La réalité est plus complexe. Certains détroits comme ceux du Bosphore et des Dardanelles, sont régis par des conventions spécifiques (ici la Convention de Montreux). Autrement (et c’est le cas du détroit d’Ormuz), le statut juridique des détroits et la liberté de navigation en leur sein, sont avant tout régis par le droit coutumier, qui n’est pas écrit, et depuis 1982, par la Convention des Nations Unies sur le Droit de la Mer qui a défini ce statut. Ce traité international, établi à Montégo Bay en Jamaïque et entré en vigueur en 1994, a mis en place un cadre de réglementation sur l’utilisation des mers et des océans, abordant notamment les questions de souveraineté dans les mers territoriales, de droits d’usage dans les zones maritimes, des droits de navigation, et le point crucial de la circulation dans les détroits.

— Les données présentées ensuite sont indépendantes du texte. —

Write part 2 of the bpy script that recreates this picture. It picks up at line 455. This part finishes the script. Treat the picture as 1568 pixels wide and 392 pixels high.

A l’origine, la CNUDM a étendu la largeur légale de la mer territoriale des États de 3 milles marins (environ 5,5km) à 12 (environ 22km), sans compter la zone contigüe et les extensions possibles du plateau continental des pays concernés. De fait, les détroits étant par nature des espaces très resserrés, il était inévitable qu’avec ces mesures, les eaux du détroit d’Ormuz se retrouvent partagées entre la République islamique d’Iran et le Sultanat d’Oman. Ayant signé la CNUDM, ce dernier a conservé tel quel le tracé des anciennes voies de circulation dans le détroit, datant de l’époque précédent la convention, où ces voies se trouvaient en zone de « haute mer », c’est à dire hors de la juridiction des États. Leur tracé répond à la nécessité de faire traverser les navires, dans une portion du détroit ou l’eau est suffisamment profonde pour assurer le transit des navires en toute sécurité. L’article 41 de la convention définit désormais par écrit, les modalités par lesquelles un État souverain peut, au sein d’un détroit où se trouve toute ou partie de sa mer territoriale, prendre des mesures de séparation du trafic dans le cadre du passage en transit. Dans le cas présent, les navires étrangers traversent le détroit d’Ormuz dans les eaux omanaises par l’intermédiaire de deux voies : l’une en sens ouest-est large de 3km, l’autre en sens est-ouest également large de 3km, toutes deux séparées par une bande de même largeur au sein de laquelle la navigation est interdite.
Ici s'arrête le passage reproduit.